Coaches could have been on opposite sidelines
Sunday’s Jets-Falcons coaching matchup could have been flipped if things had gone differently in January 2015.
Todd Bowles and Dan Quinn were interviewed for both the Jets’ and Falcons’ head-coaching openings. The Jets liked Quinn a lot, but feared waiting for him. At the time, he was the Seahawks’ defensive coordinator and they were in the Super Bowl. The Jets felt Bowles was an equally strong candidate, and his Cardinals had been eliminated from the playoffs already, so they pounced.
Quinn, who grew up in Morristown, N.J., took the Falcons’ job shortly thereafter.
“We were still kind of right in the middle of our stuff,” Quinn said this week, “and fortunately we were able to keep playing, so it made it certainly more challenging for anybody the more we were playing. But no, things worked out as they should have, and Todd is doing a great job there, and I am really happy here.”
Quinn was a Jets assistant under Eric Mangini. He remembers bonding with owner Woody Johnson over boxing. Though there was interest from Quinn in the Jets, the Falcons’ job was much more attractive with Matt Ryan at quarterback and an established general manager in Thomas Dimitroff in place.

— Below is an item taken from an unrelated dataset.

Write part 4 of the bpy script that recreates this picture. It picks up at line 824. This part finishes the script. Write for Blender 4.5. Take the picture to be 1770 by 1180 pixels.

For Bowles, he was scheduled to have a second interview with the Falcons when the Jets offered him the job, keeping him from getting on the plane.
“I had an interview there,” Bowles said this week. “I mean, you’re interested in them all when you don’t have one, obviously. You want to feel them out. You go down, talked to Mr. [Arthur] Blank and they have great GMs. I know Tom Dimitroff and everybody else, and [assistant GM Scott] Pioli. We had a good talk and a good interview.”
Jets safety Marcus Maye is not the only hard-hitting safety from Florida playing in Sunday’s game. The Falcons have Keanu
Neal, who played with Maye for three years at Florida.
“He’s one of those guys that you don’t want to get hit by at all,” Maye said.
Neal has established himself as one of the best young safeties in football, something Maye is now trying to do.